Holly Johnson has announced the next single from his first new album in fourteen years. 'In andOut Of Love', which premiered on Ken Bruce’s Radio 2 show this morning, is taken from 'Europa', which will be released on September 29  via his Pleasuredome label. This follows the success of early track 'Follow Your Heart', which featured one of the final ever remixes from Frankie Knuckles, and was playlisted at Radio 2. Video, live and remix plans will be unveiled shortly. 

'In and Out Of Love' was inspired by the closing lines of William Blake's haunting poem, 'Broken Love' ("And throughout all eternity / I forgive you, you forgive me"). It's an impassioned ode, says Holly, to "the elation and torment we put ourselves through, the dramas we live out in the name of love...and when all of that falls away in a single smile, or act of kindness." This wider sense of joy and optimism can be felt across the album, 'Europa': it's a celebration of love and enjoying life in the moment, while you can. 

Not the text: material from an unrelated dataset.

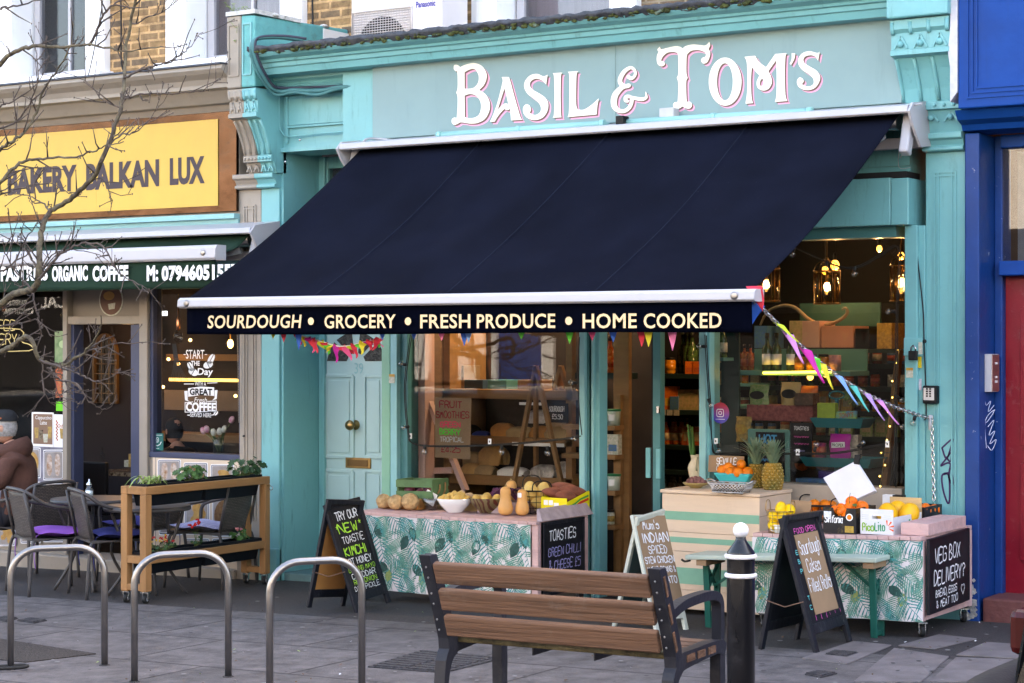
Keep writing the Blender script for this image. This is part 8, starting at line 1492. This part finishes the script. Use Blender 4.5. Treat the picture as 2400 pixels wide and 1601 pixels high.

'Europa' arrives exactly thirty years since Frankie Goes To Hollywood released their debut record 'Welcome To The Pleasuredome', featuring the iconic, millions-selling 'Relax' (famously banned by the BBC), 'Two Tribes' (which spent nine weeks at number 1) and 'The Power of Love' (a cover of which reached number 1 again just last year). Then in 1999,after releasing his third solo album, 'Soulstream', and needing a break from the music industry, Holly did what he'd intended to do before Frankie took off: he enrolled in art school. This completed a circle which began in 1983, when he had to turn down a place at Liverpool Art College because 'Relax' had taken off. Sixteen years later, Holly was invited to attend The Royal College of Art, where he painted and exhibited for four years and had his work repeatedly shown at the likes of the Royal Academy Summer Show and Tate Liverpool. It's a passion which persists, whereby the single artwork for 'In and Out Of Love', for instance, is in fact an original painting of Holly's. 

Johnson was lured back to music part-time in 2009, when Universal released a Frankie Goes to Hollywood Greatest Hits, though his distinctive voice was last heard on the 2012 Christmas number 1, The Justice Collective's 'He Ain't Heavy, He's My Brother'. At the occasional live dates in-between, Holly realised "that I'd forgotten how much physical pleasure I got from singing my own songs. This is my teenage dream come true. I started to think, why did I ever stop?" Then, in 2012, Holly met the producer Mark Ralph via Raf from The 2 Bears: Ralph had worked with the likes of Hot Chip, Franz Ferdinand, and recently completed the Clean Bandit album. The pair hit it off, and set about finessing the songs that would form Johnson's new album. "I'd pile my vintage synths into the back of a cab, head over to Mark's place, and we'd be up all night making this record.'

The result, 'Europa', is a euphoric, often-electronic-led return, celebrating love, dance...and chronicling exactly what Holly Johnson has been up to these last fourteen years. The title track began life with Vangelis in Paris over a decade ago, where Johnson - a 'Blade Runner' obsessive - teamed up with the legendary composer in an underground studio; a converted concrete bunker on the edge of the Bois de Boulogne, which had been originally designed for Hitler's occupation. Some twenty four years later, Holly and Vangelis, together with long-time collaborator Mark Ralph, finally finished it off. Elsewhere, the record features contributions from Roxy Music's Phil Manzanera, Vini Reilly of Durutti Column, and the late, great Frankie Knuckles, remixing first single 'Follow Your Heart' alongside house legend Eric  Kupper.

And so he is - with a new single, a new album, and a passion for the music that first transported him from 1960s, working-class Liverpool to one of the pop stars of his generation. Holly Johnson describes 'Europa' as "a kind of retrospective of me as a songwriter. It's the product of a life in pop music. And one thing you learn is that, every time you make a record, it might be the last one. So you'd better make it good, you'd better make it positive, and you'd better enjoy it.”